VISION DE DESSALINES

 

« … les Haïtiens ne seront désormais connus que sous la dénomination générique de Noirs » – article 14 de la Constitution de 1805. Cette décision de Dessalines avait des visées plutôt unificatrices que racistes-séparatistes. Il est néanmoins évident que la révolution haïtienne était anticolonialiste, antiesclavagiste et, par extension, raciste ; d’ailleurs, au cours de la guerre de l’Indépendance, les combattants de la liberté prirent le nom d’Armée Indigène, ce fut l’armée des noirs contre l’armée des blancs. La victoire remportée, un nouveau pays – Haïti – était né dans un contexte international fort hostile.

Vers janvier 1804, avant la radicalisation de la situation interne, Dessalines avait souhaité épargner les femmes blanches des mouvements sanglants à venir au motif qu’elles s’établiraient avec les noirs et les hommes de couleur et qu’elles auraient enfanté des sang-mêlé, des Haïtiens. Puis, l’élément blanc colonisateur fut écarté de la scène et la nation dut faire face à une nouvelle conjoncture interne.

Dessalines aimait à parler de ‘l’union des couleurs’. La Constitution du 20 mai 1805 prévoyait une organisation sociétale et l’unification du pays. Dessalines voulut consolider l’Indépendance par l’union de toutes les couleurs et « recherchait une formule pouvant établir la tranquillité intérieure, détruire les causes de friction, éliminer les antagonismes et éteindre les vieilles haines coloniales ». En d’autres termes, il voulut unifier et résoudre des problèmes de race, classe, genre, culture, gouvernance, conscience sociale, entre les enfants d’une même patrie, problèmes hérités de la structure coloniale basée sur les différences de couleur.

La nouvelle composante sociétale incluait les diverses tribus d’Afrique dont chacune possédait une histoire différente, un modus vivendi différent, et dans certains cas une civilisation différente. Il fallait unifier le restant des Taïnos, les Taïnos métissés avec les blancs ou les noirs ; une majorité disparate composée de Fons, Mandingues, Aradas, Congos, Ibos, Mines, Yoruba, Benguelas, Nago, Ashanti, Haoussas, etc. ; de plus, les noirs créoles qui se voulaient supérieurs aux bossales, cette catégorie comportait aussi des artisans, noirs affranchis, nègres de maison, nègres de jardin, nègres des ateliers, nègres de savane, etc. ; et encore, il y avait toute la gamme de mulâtres, à savoir albinos, grimauds, griffes, marabous, chabins, sacatras, métis, mameloucs, quarterons, octavons, tiercerons, etc. ; enfin, les blancs qui avaient survécu au courant révolutionnaire radical. Dessalines pensa à rassembler en un tout cet amalgame ultra-métissé, et il instaura la dénomination générique de noirs.

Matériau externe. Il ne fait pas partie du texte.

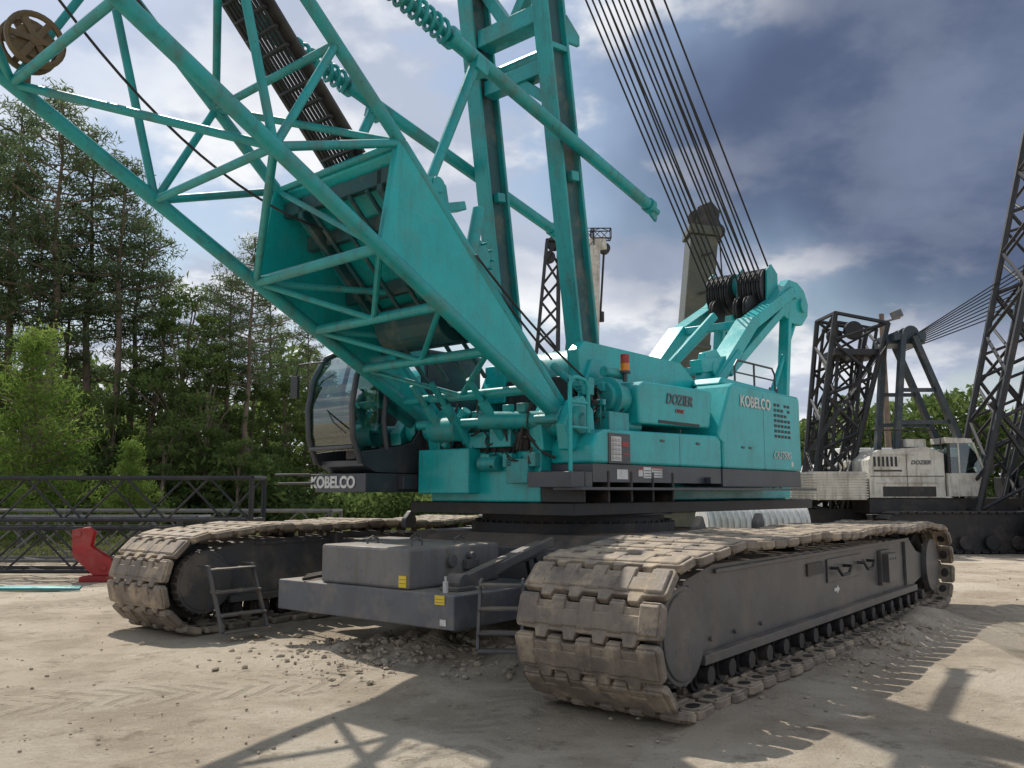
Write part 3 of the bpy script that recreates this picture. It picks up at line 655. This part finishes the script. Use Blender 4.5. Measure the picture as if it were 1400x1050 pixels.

En septembre 1805, il vint à Port-au-Prince. Un de ses projets lors de ce voyage était de proposer la main de Célimène à Pétion. Ce geste tendait aussi à attacher le général divisionnaire de l’Ouest à sa cause et à l’empire. Le lendemain de son arrivée, le 14 septembre 1805, il donna une réception au Palais ; il invita Pétion et quelques autres officiers à passer dans ses appartements. « Il leur parla de l’union étroite du noir et du jaune, comme chose essentielle au bonheur de l’empire ; il ajouta qu’il souhaitait que le peuple haïtien devînt bronzé (souligné par nous) par la fusion des deux races noire et jaune. Il annonça qu’il favoriserait cette fusion par des alliances dans sa propre famille, et qu’il aurait l’intention de donner au général Pétion la main de la princesse Célimène, sa fille. »

 

Référence : Jean Ledan fils, A propos de l’histoire d’Haïti, saviez-vous que… Volume IX, Bèljwèt Publications, P-au-P, 2004, pp. 20-24.